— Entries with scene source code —
------------------------------------------------------------
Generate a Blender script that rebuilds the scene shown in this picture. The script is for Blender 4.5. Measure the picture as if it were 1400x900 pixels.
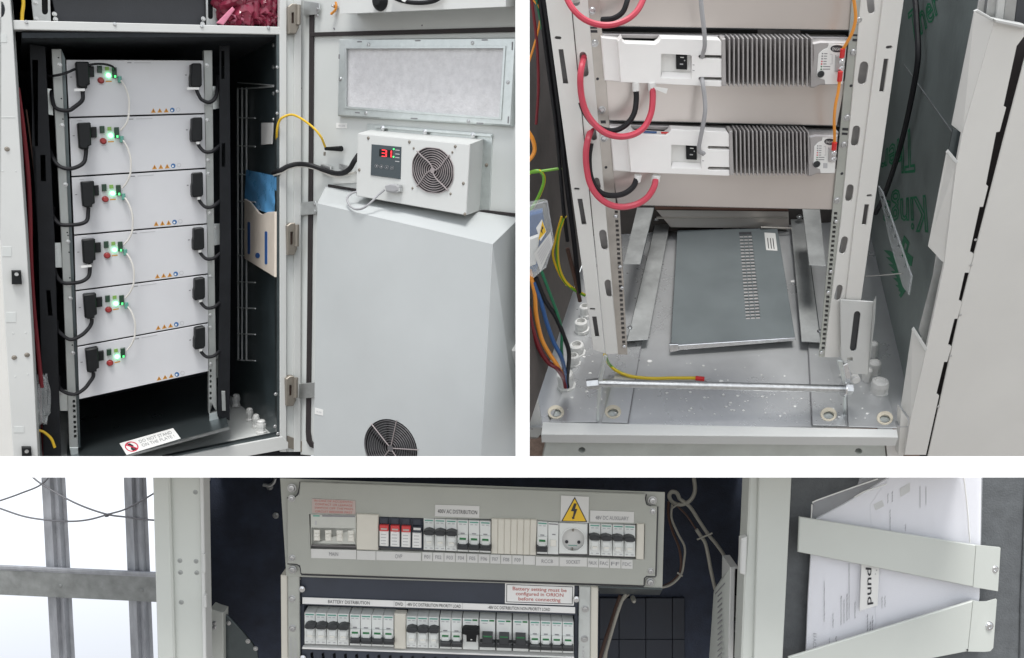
import bpy, bmesh, math, random
from mathutils import Vector, Matrix
from mathutils.geometry import tessellate_polygon
R = math.radians
random.seed(7)
for o in list(bpy.data.objects): bpy.data.objects.remove(o)
sc = bpy.context.scene
COL = sc.collection
# ------------------------------------------------------------------ camera
F, CX, CY, CH = 1000.0, 700.0, 450.0, 1.60
cd = bpy.data.cameras.new('camera'); cam = bpy.data.objects.new('camera', cd); COL.objects.link(cam)
cd.sensor_width = 36; cd.lens = 36*F/1400; cd.clip_start = .01; cd.clip_end = 5000
cam.location = (0, 0, CH); cam.rotation_euler = (R(90), 0, 0); sc.camera = cam
# ------------------------------------------------------------------ sky (overcast) and soft sun
SUN_EL, SUN_ROT = R(60), R(176)
wd = bpy.data.worlds.new('World'); sc.world = wd; wd.use_nodes = True
nt = wd.node_tree; nt.nodes.clear()
tc = nt.nodes.new('ShaderNodeTexCoord'); sep = nt.nodes.new('ShaderNodeSeparateXYZ'); ab = nt.nodes.new('ShaderNodeMath'); ab.operation = 'ABSOLUTE'
cmb = nt.nodes.new('ShaderNodeCombineXYZ'); sky = nt.nodes.new('ShaderNodeTexSky'); sky.sky_type = 'NISHITA'; sky.sun_disc = False
sky.sun_elevation = SUN_EL; sky.sun_rotation = SUN_ROT; sky.air_density = 1.0; sky.dust_density = .6; sky.ozone_density = 1.0
hs = nt.nodes.new('ShaderNodeHueSaturation'); hs.inputs['Saturation'].default_value = .2
bg = nt.nodes.new('ShaderNodeBackground'); bg.inputs['Strength'].default_value = .13
wo = nt.nodes.new('ShaderNodeOutputWorld'); L = nt.links.new
L(tc.outputs['Generated'], sep.inputs[0]); L(sep.outputs[2], ab.inputs[0])
L(sep.outputs[0], cmb.inputs[0]); L(sep.outputs[1], cmb.inputs[1]); L(ab.outputs[0], cmb.inputs[2])
L(cmb.outputs[0], sky.inputs['Vector']); L(sky.outputs[0], hs.inputs['Color']); L(hs.outputs[0], bg.inputs['Color']); L(bg.outputs[0], wo.inputs[0])
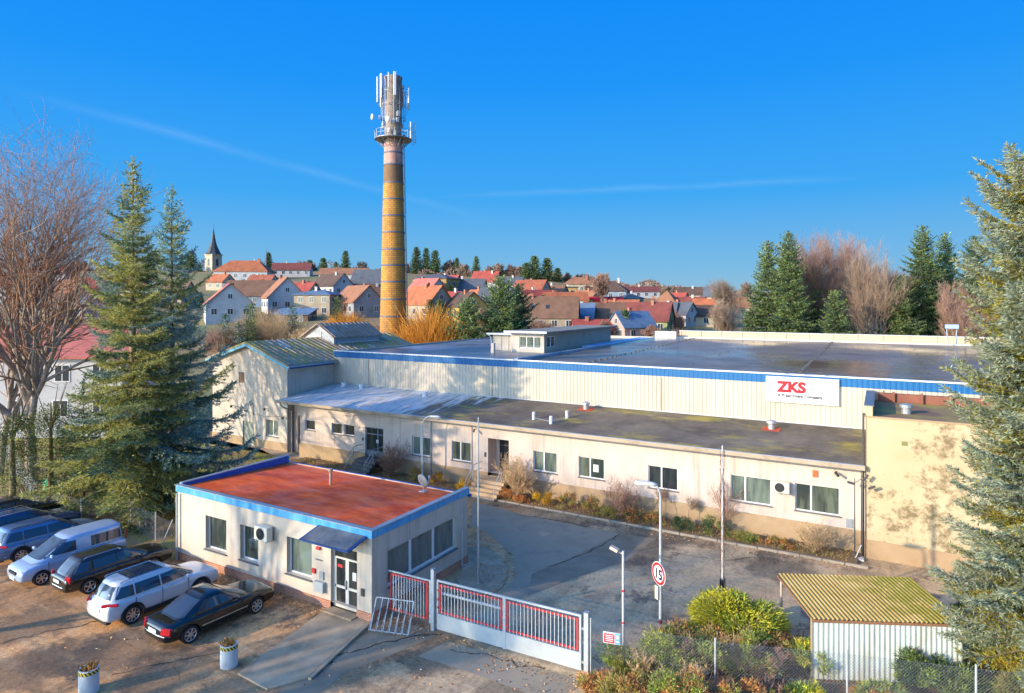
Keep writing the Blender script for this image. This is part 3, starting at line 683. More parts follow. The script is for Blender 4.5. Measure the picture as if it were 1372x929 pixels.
------------------------------------------------------------
— WRITTEN EXERCISE —
Your job is to transcribe the entries above exactly; skip the pictures.

— WORKED ANSWER —
Generate a Blender script that rebuilds the scene shown in this picture. The script is for Blender 4.5. Measure the picture as if it were 1400x900 pixels.
import bpy, bmesh, math, random
from mathutils import Vector, Matrix
from mathutils.geometry import tessellate_polygon
R = math.radians
random.seed(7)
for o in list(bpy.data.objects): bpy.data.objects.remove(o)
sc = bpy.context.scene
COL = sc.collection
# ------------------------------------------------------------------ camera
F, CX, CY, CH = 1000.0, 700.0, 450.0, 1.60
cd = bpy.data.cameras.new('camera'); cam = bpy.data.objects.new('camera', cd); COL.objects.link(cam)
cd.sensor_width = 36; cd.lens = 36*F/1400; cd.clip_start = .01; cd.clip_end = 5000
cam.location = (0, 0, CH); cam.rotation_euler = (R(90), 0, 0); sc.camera = cam
# ------------------------------------------------------------------ sky (overcast) and soft sun
SUN_EL, SUN_ROT = R(60), R(176)
wd = bpy.data.worlds.new('World'); sc.world = wd; wd.use_nodes = True
nt = wd.node_tree; nt.nodes.clear()
tc = nt.nodes.new('ShaderNodeTexCoord'); sep = nt.nodes.new('ShaderNodeSeparateXYZ'); ab = nt.nodes.new('ShaderNodeMath'); ab.operation = 'ABSOLUTE'
cmb = nt.nodes.new('ShaderNodeCombineXYZ'); sky = nt.nodes.new('ShaderNodeTexSky'); sky.sky_type = 'NISHITA'; sky.sun_disc = False
sky.sun_elevation = SUN_EL; sky.sun_rotation = SUN_ROT; sky.air_density = 1.0; sky.dust_density = .6; sky.ozone_density = 1.0
hs = nt.nodes.new('ShaderNodeHueSaturation'); hs.inputs['Saturation'].default_value = .2
bg = nt.nodes.new('ShaderNodeBackground'); bg.inputs['Strength'].default_value = .13
wo = nt.nodes.new('ShaderNodeOutputWorld'); L = nt.links.new
L(tc.outputs['Generated'], sep.inputs[0]); L(sep.outputs[2], ab.inputs[0])
L(sep.outputs[0], cmb.inputs[0]); L(sep.outputs[1], cmb.inputs[1]); L(ab.outputs[0], cmb.inputs[2])
L(cmb.outputs[0], sky.inputs['Vector']); L(sky.outputs[0], hs.inputs['Color']); L(hs.outputs[0], bg.inputs['Color']); L(bg.outputs[0], wo.inputs[0])
Keep writing the Blender script for this image. This is part 3, starting at line 683. More parts follow. The script is for Blender 4.5. Measure the picture as if it were 1372x929 pixels.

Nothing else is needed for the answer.